Hmm, anyway. I'm not quite sure what advice I'm trying to give here, other than say, structuring code is all a balance! And, how to do it for your particular problem depends on your preferences, preferences of people who will use the code, how you're feeling on the day on the academic to pragmatic scale, how big the code base is, how safety critical the system is and how far off the deadline for completion is.
I believe your question is revealing something about your classes. Maybe the responsibilities could be improved ? Maybe moving some code would solve problems ?
Tell, don't ask.
That's how it was explained to me. There is a natural tendency to call classes to obtain some data. Taken too far, asking too much, typically leads to heavy "getter sequences". But there is another way. I must admit it is not easy to find, but improves gradually in a specific code and in the coder's habits.
Class A wants to perform a calculation, and asks B's data. Sometimes, it is appropriate that A tells B to do the job, possibly passing some parameters. This could replace B's "getName()", used by A to check the validity of the name, by an "isValid()" method on B.
"Asking" has been replaced by "telling" (calling a method that executes the computation).
For me, this is the question I ask myself when I find too many getter calls. Gradually, the methods encounter their place in the correct object, and everything gets a bit simpler, I have less getters and less call to them. I have less code, and it provides more semantic, a better alignment with the functional requirement.
Move the data around
There are other cases where I move some data. For example, if a field moves two objects up, the length of the "getter chain" is reduced by two.
I believe nobody can find the correct model at first.

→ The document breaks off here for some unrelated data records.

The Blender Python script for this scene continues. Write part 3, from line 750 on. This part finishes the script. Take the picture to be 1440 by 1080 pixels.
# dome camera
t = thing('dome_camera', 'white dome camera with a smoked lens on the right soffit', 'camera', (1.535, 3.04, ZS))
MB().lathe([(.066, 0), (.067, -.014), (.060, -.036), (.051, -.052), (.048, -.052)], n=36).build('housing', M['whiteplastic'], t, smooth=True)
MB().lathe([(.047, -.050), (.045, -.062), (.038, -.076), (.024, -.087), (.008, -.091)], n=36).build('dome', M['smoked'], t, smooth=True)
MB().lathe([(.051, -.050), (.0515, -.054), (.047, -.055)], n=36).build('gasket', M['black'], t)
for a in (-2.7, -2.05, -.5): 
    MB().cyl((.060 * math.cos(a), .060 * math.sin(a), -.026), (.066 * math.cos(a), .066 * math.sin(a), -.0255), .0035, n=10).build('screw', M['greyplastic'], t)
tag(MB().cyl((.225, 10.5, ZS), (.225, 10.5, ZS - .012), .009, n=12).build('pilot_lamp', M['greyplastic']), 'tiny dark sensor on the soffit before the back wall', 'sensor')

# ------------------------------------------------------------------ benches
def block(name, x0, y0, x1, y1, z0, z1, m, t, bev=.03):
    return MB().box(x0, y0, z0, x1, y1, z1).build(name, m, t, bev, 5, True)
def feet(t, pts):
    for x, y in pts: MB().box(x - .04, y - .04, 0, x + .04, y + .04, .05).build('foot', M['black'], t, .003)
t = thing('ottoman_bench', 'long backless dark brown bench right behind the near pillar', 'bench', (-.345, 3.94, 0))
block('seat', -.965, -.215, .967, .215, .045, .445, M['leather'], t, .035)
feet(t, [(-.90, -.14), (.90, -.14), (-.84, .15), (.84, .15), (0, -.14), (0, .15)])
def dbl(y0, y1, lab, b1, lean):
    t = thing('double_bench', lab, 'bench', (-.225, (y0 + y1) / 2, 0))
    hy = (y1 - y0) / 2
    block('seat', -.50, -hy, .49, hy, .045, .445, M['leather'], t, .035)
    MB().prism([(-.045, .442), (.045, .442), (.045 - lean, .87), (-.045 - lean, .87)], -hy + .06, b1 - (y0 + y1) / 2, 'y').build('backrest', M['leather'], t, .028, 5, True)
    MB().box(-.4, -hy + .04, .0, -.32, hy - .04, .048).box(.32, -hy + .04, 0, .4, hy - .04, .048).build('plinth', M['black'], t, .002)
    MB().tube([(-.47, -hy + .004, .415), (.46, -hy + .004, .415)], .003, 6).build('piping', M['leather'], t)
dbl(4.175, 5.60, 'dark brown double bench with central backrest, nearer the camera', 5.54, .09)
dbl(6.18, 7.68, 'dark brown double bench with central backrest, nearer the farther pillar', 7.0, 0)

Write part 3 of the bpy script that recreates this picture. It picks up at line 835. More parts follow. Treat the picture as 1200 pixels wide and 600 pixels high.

I first think about it (using hand-written diagrams is quick and a big help), then code it, then think again facing the real thing... Then I code the rest, and any smells I feel in the code, I think again...
Split and merge objects
If a method on A needs data from C, with B as a middle man, I can try if A and C would have some in common. Possibly, A or a part of A could become C (possible splitting of A, merging of A and C) ...
However, there are cases where I keep the getters of course.
But it's less likely a long chain will be created.
A long chain will probably get broken by one of the techniques above.
I have three patterns for this:
Pass the necessary reference to the object's constructor -- the reference can then be stored as a data member of the object, and doesn't need to be passed again; this implies that the object's factory has the necessary reference. For example, when I'm creating a DOM, I pass the element name to the DOM node when I construct the DOM node.
Let things remember their parent, and get references to properties via their parent; this implies that the parent or ancestor has the necessary property. For example, when I'm creating a DOM, there are various things which are stored as properties of the top-level DomDocument ancestor, and its child nodes can access those properties via the reference which each one has to its parent.
Put all the different things which are passed around as references into a single class, and then pass around just that one class instance as the only thing that's passed around. For example, there are many properties required to render a DOM (e.g. the GDI graphics handle, the viewport coordinates, callback events, etc.) ... I put all of these things into a single 'Context' instance which is passed as the only parameter to the methods of the DOM nodes to be rendered, and each method can get whichever properties it needs out of that context parameter.